The taxi of course, had its issues from numerous punctures to overheating to simply coming to a stop for no apparent reason. Again, I was not bothered because it was an adventure and I had never experienced anything like this in my life.

That was until the taxi decided it would go no further. We were near a small town called Pian Upe when it died so we had to walk a mile or so to get there. With my rucksack smeared with chicken and turkey dios of pupu slung on my back, we walked to Pian Upe where we were to spend the night and hopefully resume the journey the following day assuming the taxi had been repaired.

For a town seemingly no bigger than Kabalagala and in the middle of nowhere, it was bustling but only because it was playing host to a teacher’s conference and that meant every lodge was booked out.

No amount of grovelling could get me a room in a lodge and I say lodge, because Pian Upe only has lodges. Exasperated, I sat in the dimly lit reception of the best lodge and pondered my next move which came in the form of one of the teachers – a male teacher, who offered to share his room with me.

I would have ‘embraced’ him but there was a question that had to be answered before I accepted his offer. What was his sexual orientation? It was only when I saw his hands tear at the thighs of a more than ample woman that, I agreed.

Supper in Pian Upe was a delight. It was the first time that I had eaten rubber chicken for no matter how many times I chewed on it, it just never broke down. In the end it was a case of simply ripping chunks off the bone, swallowing them whole and drinking water to ease passage down my throat.

After the rubber chicken experience, I settled down to some beers with Male Teacher and Ample Thigh-ed Woman.
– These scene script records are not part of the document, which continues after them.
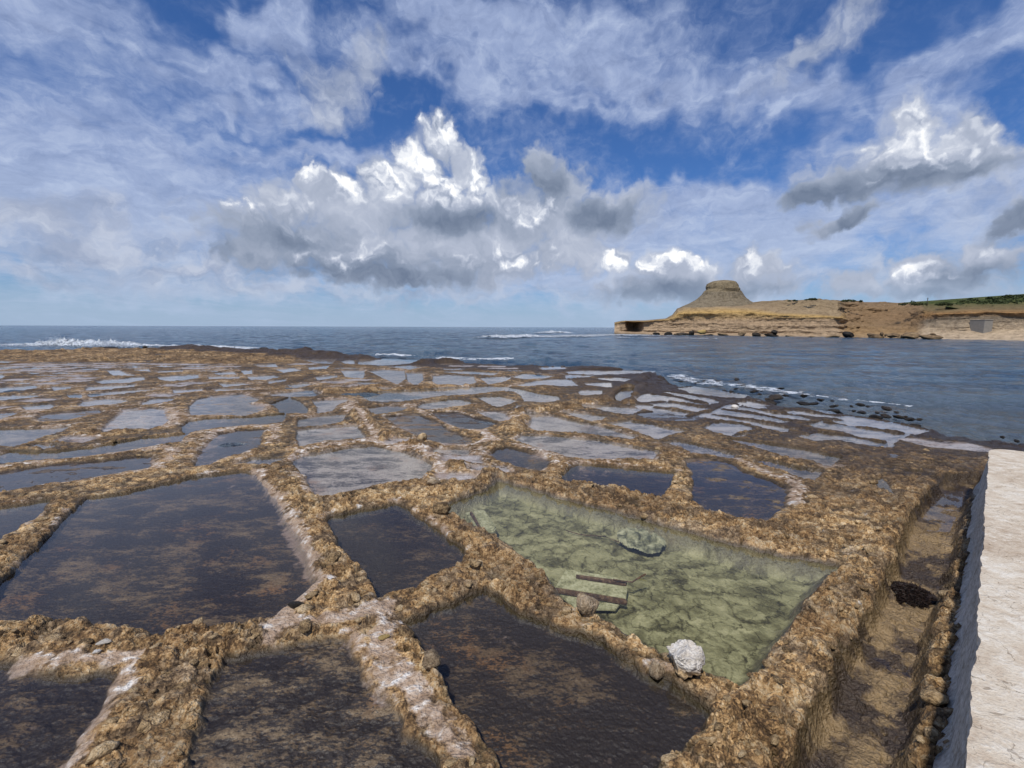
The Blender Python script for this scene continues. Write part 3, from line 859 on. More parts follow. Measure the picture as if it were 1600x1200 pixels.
def bump(g, height, strength=.5, dist=.01, normal=None):
    b = g.n('ShaderNodeBump')
    b.inputs['Strength'].default_value = strength
    b.inputs['Distance'].default_value = dist
    g.put(b, 'Height', height); g.put(b, 'Normal', normal)
    return b.outputs[0]


# ---------------------------------------------------------------- materials of the shore
def rock_material():
    m, g = new_mat('shore rock')
    pos = g.n('ShaderNodeNewGeometry').outputs['Position']
    z = g.sep(pos)[2]
    a1 = g.n('ShaderNodeAttribute', attribute_name='cover')
    fl, salt, green = g.sep(a1.outputs['Vector'])
    shore = a1.outputs['Alpha']
    a2 = g.n('ShaderNodeAttribute', attribute_name='state')
    dark, cav_shade, chan = g.sep(a2.outputs['Vector'])
    green_zone = g.step(chan, .02, .0)
    n1 = g.noise(pos, 3.2, 5, .6); n2 = g.noise(pos, 15, 5, .62); n3 = g.noise(pos, 70, 4, .6)
    vo = g.voro(pos, 38, 'F1', 1.0, .5)
    cell = g.voro(g.v('ADD', pos, g.v('SCALE', g.xyz(n2, n3, n1), .04)), 42, 'F1', 0, .5, out='Color')
    speck = g.sep(cell)[0]
    k = g.m('ADD', g.m('MULTIPLY', n1, .34), g.m('ADD', g.m('MULTIPLY', n2, .42), g.m('MULTIPLY', n3, .34)))
    k = g.m('MULTIPLY_ADD', g.m('SUBTRACT', speck, .5), .10, g.m('MULTIPLY_ADD', k, 1.25, -.16))
    rock = g.ramp(k, [(.38, (.08, .046, .021)), (.45, (.25, .150, .066)), (.51, (.49, .305, .138)), (.57, (.69, .475, .245)), (.66, (.80, .655, .44))])
    grey = g.ramp(g.m('ADD', g.m('MULTIPLY', n2, .6), g.m('MULTIPLY', n3, .4)), [(.40, (.055, .039, .026)), (.50, (.22, .155, .095)), (.60, (.48, .37, .25))])
    rock = g.mix(g.step(g.noise(pos, 4.5, 4, .55), .50, .60, 0, .8), rock, grey)
    blot = g.step(g.noise(pos, 1.1, 5, .65), .40, .62)
    rock = g.mix(1.0, rock, g.mix(blot, (.62, .58, .54), (1.08, 1.06, 1.02)), 'MULTIPLY')
    far_b = g.noise(g.v('MULTIPLY', pos, (1, 1.3, 1)), .55, 8, .72)
    rock = g.mix(1.0, rock, g.mix(g.m('MULTIPLY', g.step(far_b, .58, .40), g.step(g.v('LENGTH', pos), 6, 22, .25, 1)), (1.06, 1.05, 1.02), (.42, .38, .34)), 'MULTIPLY')
    pit = g.step(g.voro(g.v('ADD', pos, g.v('SCALE', g.xyz(n2, n3, n1), .05)), 30, 'F1', 1.0, .5), .10, .30, .75, 0)
    rock = g.mix(g.m('MULTIPLY', pit, g.step(n2, .42, .58)), rock, (.045, .027, .014))
    rot = g.xyz(g.v('DOT_PRODUCT', pos, (.90, -.43, 0)), g.v('DOT_PRODUCT', pos, (1.0, 2.07, 0)), g.m('MULTIPLY', z, 2.0))
    crn = g.m('ABSOLUTE', g.m('SUBTRACT', g.noise(g.v('ADD', rot, g.v('SCALE', g.xyz(n2, n3, n1), .25)), 5.5, 4, .6), .5))
    rock = g.mix(g.m('MULTIPLY', g.m('MULTIPLY', g.step(crn, .040, .004), g.step(g.noise(pos, 2.1, 3, .5), .40, .56, .25, 1)), .74), rock, (.04, .024, .011))  # crevice shade painted into the rock colour along crease lines
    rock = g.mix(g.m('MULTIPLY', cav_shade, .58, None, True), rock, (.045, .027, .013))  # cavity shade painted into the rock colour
    # salt crust
    sn = g.m('ADD', g.m('MULTIPLY', n2, .30), g.m('MULTIPLY', g.noise(g.v('MULTIPLY', pos, (1, 1.6, 1)), 5.5, 8, .7, .8), .72))
    scol = g.ramp(sn, [(.38, (.26, .175, .115)), (.49, (.42, .30, .21)), (.55, (.54, .43, .335)), (.61, (.82, .78, .72))])
    sf = g.step(g.m('ADD', g.m('MULTIPLY', salt, .74), g.m('MULTIPLY', g.m('SUBTRACT', g.m('MULTIPLY_ADD', n1, .7, g.m('MULTIPLY', n2, .5)), .6), 2.6)), .30, .72, 0, .92)
    c = g.mix(sf, rock, scol)
    # wet foot of the walls, dark band widened as painted shade under the rims
    wet = g.m('MULTIPLY', g.step(z, ZW + .052, ZW + .012), g.m('SUBTRACT', 1.0, g.m('MULTIPLY', salt, .9)))
    c = g.mix(g.m('MULTIPLY', wet, .9), c, g.mix(n2, (.018, .012, .005), (.085, .056, .018)))
    c = g.mix(g.m('MULTIPLY', g.m('MULTIPLY', g.step(z, ZW + .004, ZW - .03), green_zone), .85), c, g.mix(n2, (.05, .042, .014), (.17, .145, .06)))
    # pan floors: tan mud with black algae, in streaks
    st = g.v('MULTIPLY', pos, (1.0, 2.5, 1.0))
    m1 = g.noise(st, 3.1, 7, .68, .4); m2 = g.noise(st, 26, 5, .65)
    mott = a2.outputs['Alpha']
    m3 = g.noise(st, 6.5, 9, .74)
    m4 = g.noise(pos, 60, 4, .7)
    mm = g.m('ADD', g.m('MULTIPLY', g.m('SUBTRACT', 1.0, mott), .24), g.m('ADD', g.m('MULTIPLY', m3, .34), g.m('ADD', g.m('MULTIPLY', m2, .24), g.m('MULTIPLY', m4, .20))))
    thr = g.m('MULTIPLY_ADD', dark, -.125, .578)
    patch = g.step(g.m('SUBTRACT', mm, thr), -.028, .022)
    tan = g.ramp(g.m('ADD', g.m('MULTIPLY', m2, .55), g.m('MULTIPLY', m4, .45)), [(.38, (.075, .05, .028)), (.5, (.20, .142, .08)), (.62, (.40, .30, .18))])
    tan = g.mix(g.m('MULTIPLY', g.step(dark, .7, .95), .5), tan, (.085, .062, .045))
    pale = g.step(dark, .62, .36)
    tan = g.mix(g.m('MULTIPLY', pale, .92), tan, g.ramp(m2, [(.37, (.26, .225, .205)), (.5, (.44, .40, .38)), (.62, (.60, .565, .545))]))  # bed colour lightened to stand in for the sky's reflection
    tan = g.mix(g.step(g.noise(pos, 2.2, 3, .5), .55, .72, 0, .6), tan, (.24, .12, .045))
    blk = g.mix(m4, (.012, .010, .011), (.062, .048, .036))
    flc = g.mix(patch, tan, blk)
    flc = g.mix(g.m('MULTIPLY', sf, .85), flc, g.mix(m2, (.24, .17, .13), (.40, .31, .26)))
    # the green pool
    gp = g.v('ADD', pos, g.v('SCALE', g.xyz(n1, n2, n1), .22))
    gn = g.noise(g.v('MULTIPLY', gp, (1, 1.4, 1)), 4.0, 8, .68, .6)
    gl_ = g.voro(g.v('MULTIPLY', gp, (1, 1.25, 1)), 5.5, 'DISTANCE_TO_EDGE')
    gn = g.m('SUBTRACT', gn, g.step(gl_, .0, .06, .10, 0))
    gc = g.ramp(gn, [(.34, (.055, .047, .022)), (.44, (.18, .165, .09)), (.52, (.31, .29, .175)), (.64, (.46, .425, .28))])
    flc = g.mix(green, flc, gc)
    c = g.mix(fl, c, flc)
    # channel: damp brown mud with black film
    chc = g.mix(g.step(g.noise(pos, 2.6, 6, .62), .47, .58), g.mix(n2, (.14, .095, .045), (.40, .28, .15)), g.mix(n3, (.022, .017, .014), (.10, .07, .05)))
    c = g.mix(chan, c, chc)
    # black weed along the water line of the sea
    shn = g.step(g.m('ADD', shore, g.m('MULTIPLY', g.m('SUBTRACT', n1, .5), .8)), .25, .75)
    shn = g.m('MULTIPLY', shn, g.m('SUBTRACT', 1.0, fl))
    c = g.mix(g.m('MULTIPLY', shn, .93), c, g.mix(n2, (.010, .007, .005), (.075, .046, .024)))
    rough = g.m('SUBTRACT', .88, g.m('MULTIPLY', g.m('MAXIMUM', g.m('MAXIMUM', wet, fl), g.m('MAXIMUM', g.m('MULTIPLY', shn, .8), g.m('MULTIPLY', chan, .7))), .46))
    hgt = g.m('ADD', g.m('MULTIPLY', n2, .6), g.m('ADD', g.m('MULTIPLY', n3, .5), g.m('MULTIPLY', vo, .7)))
    hgt = g.m('MULTIPLY', hgt, g.m('MULTIPLY_ADD', fl, -.75, 1.0))
    nb = bump(g, hgt, .9, .024)
    nb = bump(g, g.noise(pos, 190, 3, .6), .5, .006, nb)
    b = principled(g, c, rough, nb, .4)
    g.t.links.new(b.outputs[0], g.out.inputs[0])
    return m


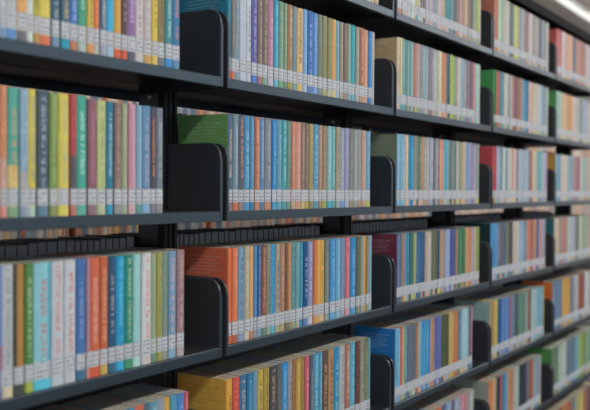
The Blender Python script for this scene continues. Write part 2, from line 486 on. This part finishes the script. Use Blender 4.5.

It was nice talking to them for they gave me a history of Pian Upe including Moroto where, I was hopefully headed the following day.

And as the night wore on and the beers took their toll, Male Teacher lent over to me and whispered: “Can you wait a while before you come to the room? I need to take of Ample Thigh-ed Woman first.”

I couldn’t argue for he was doing me a favour. And so I sat in the bar drinking warmer than room temperature Bell beer as the clock ticked on. 11:00pm became midnight which became 1:00am. 1:00am became 2:00am and it was around 3:00am when he finally emerged all sexually satisfied and calling me to sleep.

While he had a bed, management of the lodge had laid out a mattress for me on the floor and it was no thicker than the latest I-Pad from Apple.

Worse, the pillow case was so stained that I had to cover it up with a t-shirt and as for the sheets, short of regurgitating my un-chewed and undigested rubber chicken at the thought of what stains might be on them, when I stretched out my legs, the sheets tore because they were so old and worn.

By the way, I did eventually figure out what contribution Fat Mama’s lunch had to the article. It boosted the word count.